Mononc' Serge : Docteur Robert et Mister Serge
Musique

Mononc’ Serge : Docteur Robert et Mister Serge

Il est l’exemple parfait qui prouve qu’on peut réussir en contournant toutes les règles établies du showbiz, tout en demeurant un artiste indépendant. Mesdames et messieurs, voici le seul et unique Mononc’ Serge.

C’est un classique. À chaque nouvel album que Mononc’ Serge nous présente, on se dit qu’il a déjà atteint les limites ultimes de l’immoralité. Et pourtant, il repousse à tout coup les frontières du destroy. Sa toute dernière galette, intitulée Ça c’est d’la femme, continue sur cette lancée spectaculaire dans l’univers des chansons qui frappent directement là où ça fait mal. Très mal, même. "Mon objectif initial était de faire un album avec rien que des tounes dont la musique allait être écrite par Peter Paul, de raconter Mononc’ Serge. C’est presque ça le résultat final. Avant ça, dans tout mon répertoire, il n’y avait que deux chansons dont la musique avait été écrite par quelqu’un d’autre. Ça a été un exercice très différent, et honnêtement, très difficile. J’écoutais la musique et je me questionnais à savoir quoi chanter par-dessus ça. Je devais trouver des textes le fun qui, en plus, allaient coïncider avec l’intention de la musique. Je voulais casser ma routine et arriver à des résultats différents."

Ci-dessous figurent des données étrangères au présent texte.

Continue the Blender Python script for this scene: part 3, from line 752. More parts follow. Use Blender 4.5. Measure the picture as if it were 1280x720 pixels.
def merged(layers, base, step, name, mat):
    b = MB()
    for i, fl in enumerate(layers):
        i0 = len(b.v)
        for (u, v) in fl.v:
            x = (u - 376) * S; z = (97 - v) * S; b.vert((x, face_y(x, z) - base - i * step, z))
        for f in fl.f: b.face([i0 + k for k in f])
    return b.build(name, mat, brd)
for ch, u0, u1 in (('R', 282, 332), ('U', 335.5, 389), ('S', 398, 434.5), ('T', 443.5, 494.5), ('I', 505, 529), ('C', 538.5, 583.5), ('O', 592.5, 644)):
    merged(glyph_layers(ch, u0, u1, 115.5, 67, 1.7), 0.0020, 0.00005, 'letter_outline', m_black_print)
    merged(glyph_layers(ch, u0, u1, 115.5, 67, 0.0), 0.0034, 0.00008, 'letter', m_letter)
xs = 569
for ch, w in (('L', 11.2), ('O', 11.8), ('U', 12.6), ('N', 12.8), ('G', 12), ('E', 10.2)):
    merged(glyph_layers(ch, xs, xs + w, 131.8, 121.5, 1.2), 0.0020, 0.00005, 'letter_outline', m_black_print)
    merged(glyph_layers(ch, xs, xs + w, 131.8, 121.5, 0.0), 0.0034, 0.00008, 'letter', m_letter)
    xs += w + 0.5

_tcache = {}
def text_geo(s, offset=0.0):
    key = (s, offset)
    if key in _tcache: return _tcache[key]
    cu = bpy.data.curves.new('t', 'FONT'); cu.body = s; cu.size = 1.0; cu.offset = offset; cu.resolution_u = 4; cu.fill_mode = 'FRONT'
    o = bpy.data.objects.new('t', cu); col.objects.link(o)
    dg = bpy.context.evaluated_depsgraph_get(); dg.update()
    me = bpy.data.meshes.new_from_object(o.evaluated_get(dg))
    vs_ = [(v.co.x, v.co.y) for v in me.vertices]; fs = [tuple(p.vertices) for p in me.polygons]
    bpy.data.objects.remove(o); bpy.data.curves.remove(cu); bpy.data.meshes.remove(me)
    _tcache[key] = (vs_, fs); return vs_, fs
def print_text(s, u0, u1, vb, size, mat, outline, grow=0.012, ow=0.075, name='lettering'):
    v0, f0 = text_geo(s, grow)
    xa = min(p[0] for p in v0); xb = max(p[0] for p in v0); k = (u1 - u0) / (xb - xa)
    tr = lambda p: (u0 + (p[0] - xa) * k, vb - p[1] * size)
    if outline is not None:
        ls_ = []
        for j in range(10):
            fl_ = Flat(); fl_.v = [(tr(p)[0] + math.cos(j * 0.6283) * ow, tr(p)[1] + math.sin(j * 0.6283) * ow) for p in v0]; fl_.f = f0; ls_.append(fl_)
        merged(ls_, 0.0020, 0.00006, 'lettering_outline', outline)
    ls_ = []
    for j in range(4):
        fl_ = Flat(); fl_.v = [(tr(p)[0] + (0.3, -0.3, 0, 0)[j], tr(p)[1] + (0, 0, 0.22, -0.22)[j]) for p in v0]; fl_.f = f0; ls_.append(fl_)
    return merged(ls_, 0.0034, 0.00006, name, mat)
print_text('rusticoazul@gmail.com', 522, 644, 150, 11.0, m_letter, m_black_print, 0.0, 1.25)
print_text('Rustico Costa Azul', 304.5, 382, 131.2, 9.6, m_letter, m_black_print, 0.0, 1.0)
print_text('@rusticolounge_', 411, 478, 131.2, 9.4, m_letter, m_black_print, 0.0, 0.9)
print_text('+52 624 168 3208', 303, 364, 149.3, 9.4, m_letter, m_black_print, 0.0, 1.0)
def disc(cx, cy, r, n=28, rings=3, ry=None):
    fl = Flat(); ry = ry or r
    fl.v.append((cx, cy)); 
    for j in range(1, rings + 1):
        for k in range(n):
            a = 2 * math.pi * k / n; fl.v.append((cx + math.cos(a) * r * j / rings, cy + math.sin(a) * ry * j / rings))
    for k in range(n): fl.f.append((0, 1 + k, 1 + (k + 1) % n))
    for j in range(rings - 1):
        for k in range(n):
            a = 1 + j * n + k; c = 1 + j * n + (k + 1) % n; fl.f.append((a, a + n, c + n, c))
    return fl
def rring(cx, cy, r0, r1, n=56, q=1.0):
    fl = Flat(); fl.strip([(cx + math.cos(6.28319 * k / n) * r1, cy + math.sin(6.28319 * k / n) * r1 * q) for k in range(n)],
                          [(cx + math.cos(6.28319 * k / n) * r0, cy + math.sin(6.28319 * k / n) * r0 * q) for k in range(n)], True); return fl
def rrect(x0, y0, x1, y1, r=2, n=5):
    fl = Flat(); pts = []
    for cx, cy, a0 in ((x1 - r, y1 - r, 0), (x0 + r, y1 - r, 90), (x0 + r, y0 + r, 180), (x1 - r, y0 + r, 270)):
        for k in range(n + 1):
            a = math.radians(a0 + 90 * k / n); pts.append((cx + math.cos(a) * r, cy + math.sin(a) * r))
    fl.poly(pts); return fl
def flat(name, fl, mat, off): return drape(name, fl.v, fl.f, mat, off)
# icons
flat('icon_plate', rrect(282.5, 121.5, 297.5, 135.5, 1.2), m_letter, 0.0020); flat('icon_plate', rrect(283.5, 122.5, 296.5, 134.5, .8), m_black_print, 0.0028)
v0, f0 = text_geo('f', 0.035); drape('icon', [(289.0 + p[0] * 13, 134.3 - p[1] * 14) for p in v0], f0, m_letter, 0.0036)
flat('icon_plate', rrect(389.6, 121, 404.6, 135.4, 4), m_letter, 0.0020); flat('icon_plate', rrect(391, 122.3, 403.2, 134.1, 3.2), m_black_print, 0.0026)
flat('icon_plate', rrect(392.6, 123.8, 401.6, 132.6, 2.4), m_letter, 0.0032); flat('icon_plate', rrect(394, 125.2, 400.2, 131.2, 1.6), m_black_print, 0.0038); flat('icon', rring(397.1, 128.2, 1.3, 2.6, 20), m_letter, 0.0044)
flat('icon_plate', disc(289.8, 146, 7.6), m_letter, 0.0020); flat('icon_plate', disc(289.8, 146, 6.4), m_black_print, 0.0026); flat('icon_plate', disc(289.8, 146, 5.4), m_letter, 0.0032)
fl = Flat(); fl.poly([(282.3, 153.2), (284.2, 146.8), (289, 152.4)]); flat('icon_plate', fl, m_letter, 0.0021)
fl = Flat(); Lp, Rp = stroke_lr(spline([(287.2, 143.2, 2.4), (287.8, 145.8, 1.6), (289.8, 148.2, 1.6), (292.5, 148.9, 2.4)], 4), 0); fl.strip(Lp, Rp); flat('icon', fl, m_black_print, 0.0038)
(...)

De cet exercice de style aura résulté un album complètement trash où personne n’a été épargné. Qu’il s’agisse des musiciens qui y sont décrits comme des espèces de bibittes "intuables" ou de la faune parfois déstabilisante du quartier populaire Hochelaga-Maisonneuve, Mononc’ Serge se montre impitoyable. Même les artistes qui s’associent à des bonnes causes passent à tabac dans la très "sex-pistolienne" Chanteur engagé. "Chaque fois qu’on fait des trucs pour une bonne cause, à quelque part, on le fait pour nous autres aussi. Moi-même je me faisais souvent engager pour des trucs comme ça, mais depuis que je fais de la musique plus heavy, le téléphone sonne beaucoup moins pour les bonnes causes. Quand on m’appelait, j’acceptais toujours d’emblée. On me disait "spectacle-environnement-bénéfice" et je répondais oui. Dans le fond, ça me donnait de la visibilité, ça me permettait de sortir de chez nous, de me faire voir, de boire de la bière, de rencontrer des filles, bref, n’importe quoi y compris l’appui à la cause. Mais ma motivation profonde, c’était ma propre cause. Donc, chaque fois que je vois des artistes qui soutiennent une cause, je le sais qu’ils le font aussi pour eux-mêmes, et surtout pour eux-mêmes."

Les mauvaises langues pourraient le qualifier de pisse-vinaigre, mais quand le chanteur à la voix de casserole dépeint ces tabous de l’industrie du spectacle, c’est avec amusement et bonne humeur. C’est justement sur ce ton qu’il poursuit à propos des artistes philanthropes: "En même temps, il faut regarder ce que ça apporte à la cause, au bout du compte. Si Bono appuie la cause des enfants qui meurent de faim en Afrique, autant il peut être chiant avec ses grosses lunettes fumées et que tout en lui respire le jet-set, si sa collaboration apporte du bien à tous ces gens-là, qu’est-ce que tu as à dire? On a le droit de se demander si c’est justifié qu’on chiale, mais moi, je chiale pareil."

À contre-courant de la feuille de route traditionnelle d’un artiste s’adoucissant avec les années, Mononc’ Serge n’hésite pas à souiller sa sonorité ainsi que la facture visuelle de ses albums. Son dernier clip Signe s’es boules en fait foi. "Il y a une certaine part d’immoralité dans ce que je fais. Je dis des affaires qui n’ont pas d’allure dans mes tounes pis j’exagère, je me roule dans la bouette et j’y prends plaisir. Elles sont faites pour ça, mes tounes. C’est une espèce de récréation de la vie."

Peut-on déduire que tout est une question de deuxième degré avec Mononc’ Serge? Ou a-t-on plutôt droit à un fascinant phénomène de dédoublement de la personnalité? Parlons plutôt d’une catharsis qui permet au Mononc’ de mener une vie équilibrée en tant que Serge Robert. "Dans mes chansons, je prends souvent des positions qui ne sont pas les miennes et que je ne voudrais même pas défendre dans la vraie vie. Je ne sais pas pourquoi ça m’amuse de faire ça, mais c’est un moteur qui me permet d’écrire. Ça fait sortir le méchant, le refoulé et le sexuel qui sont toujours étouffés en dedans de nous autres. Enfin, c’est sûr que lorsque c’est comprimé, ça a plus tendance à sortir en giclées qu’à couler doucement."